Beauty and the Beast Review

This may be the most pointless, unnecessary movie I’ve ever seen. That is a criticism I usually hate – what movie is necessary – but I think it fits here because this movie is almost identical, and somehow inferior, to the 1991 animated film. This Beauty and the Beast movie isn’t bad, like last year’s thoroughly dull Jungle Book remake, but I can’t see any reason to see this movie when the previous one exists.  Tremendous effort has been expended to make a movie that feels a little bit like going through the motions, with some new stuff that subtracts at least as much as it adds to the viewers enjoyment.

If you can’t manage to separate yourself from your memories of the original, which is no mean feat and at odds with Disney’s intentions here, there is still stuff here to enjoy.  The cast is a big part of that enjoyment.  Emma Watson’s Belle is a more active participant that her animated counterpart. This is still a movie that has her rush back to The Beast’s castle to watch the climactic confrontation, but a few additions and angrier line readings makes her more assertive than before. Luke Evans is, as usual, better than everything around him. Any scene with Evans’s Gaston is better than any without.  And Josh Gad manages to turn dim witted lackey Le Fou into something resembling a real character, which is no mean feat.

The only weak link in the cast is Dan Stevens as The Beast, but that might be more him having to act through a cg character when most of the rest are flesh and blood.  It’s not like his household servants, voiced by the likes of Ian McKellan and Ewan McGregor, are doing much more than providing voices.  Still, it is Stevens that must carry one half of the romantic couple and his Beast fails to even once feel real.

The musical numbers are still good, though the new ones much less so than the returning classics. Some of the singing voices aren’t the best, but that works with the actual, physical performances.

One thing that really kills the movie is padding.  Freed from animations costly restrictions, the run time on this balloons out over two hours, with none of the new scenes adding anything positive to the film. We don’t need to know about the tragic fate of Belle’s mother.  The 1991 version was lean perfection; this one feels flabby and bloated.  It sticks too close to the original to fix any of its admittedly minor problems, but when it strays it adds virtually nothing.  My complaints seem somewhat paradoxical; I want the movie to have changed more from the animated version, but I don’t like it when it did.  But that is the problem with hewing so closely to another version of the story.  The original had a vision; this one doesn’t.  It has that movie’s vision, so anytime its own voice creeps in it stands out.

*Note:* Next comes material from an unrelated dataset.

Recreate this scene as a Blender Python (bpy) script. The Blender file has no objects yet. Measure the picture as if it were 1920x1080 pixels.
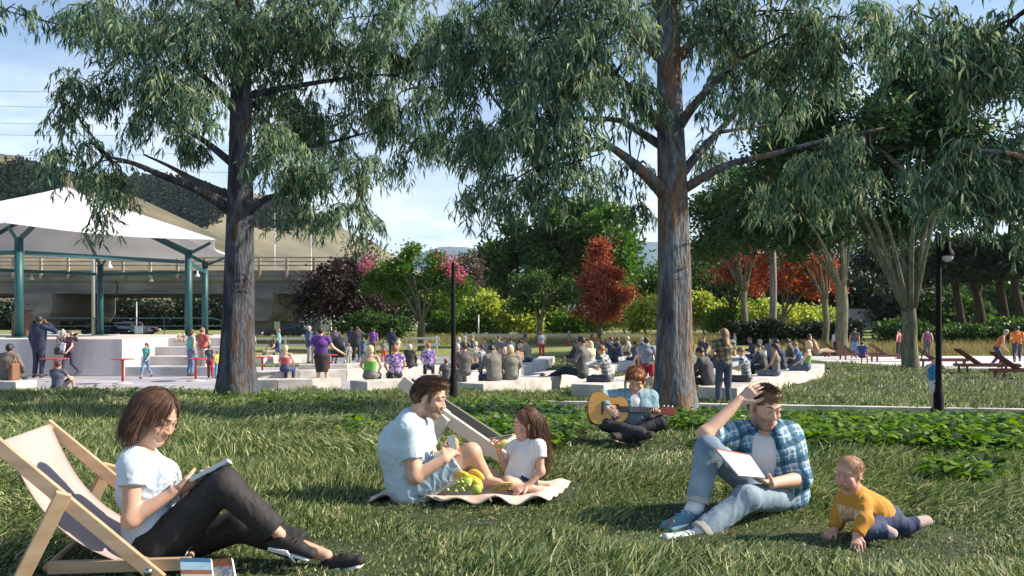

Beauty and The Beast is pretty, but hollow. It is technically well made in many respects, but I don’t see much in it to recommend to anyone.  Disney is making a cottage industry out of live action versions of their animated classics, but the third time’s the charm for me; I’m out.  From Cinderella to The Jungle Book to Beauty and the Beast, I have seen enough bland regurgitations of animated films I grew up watching. These movies are not for me.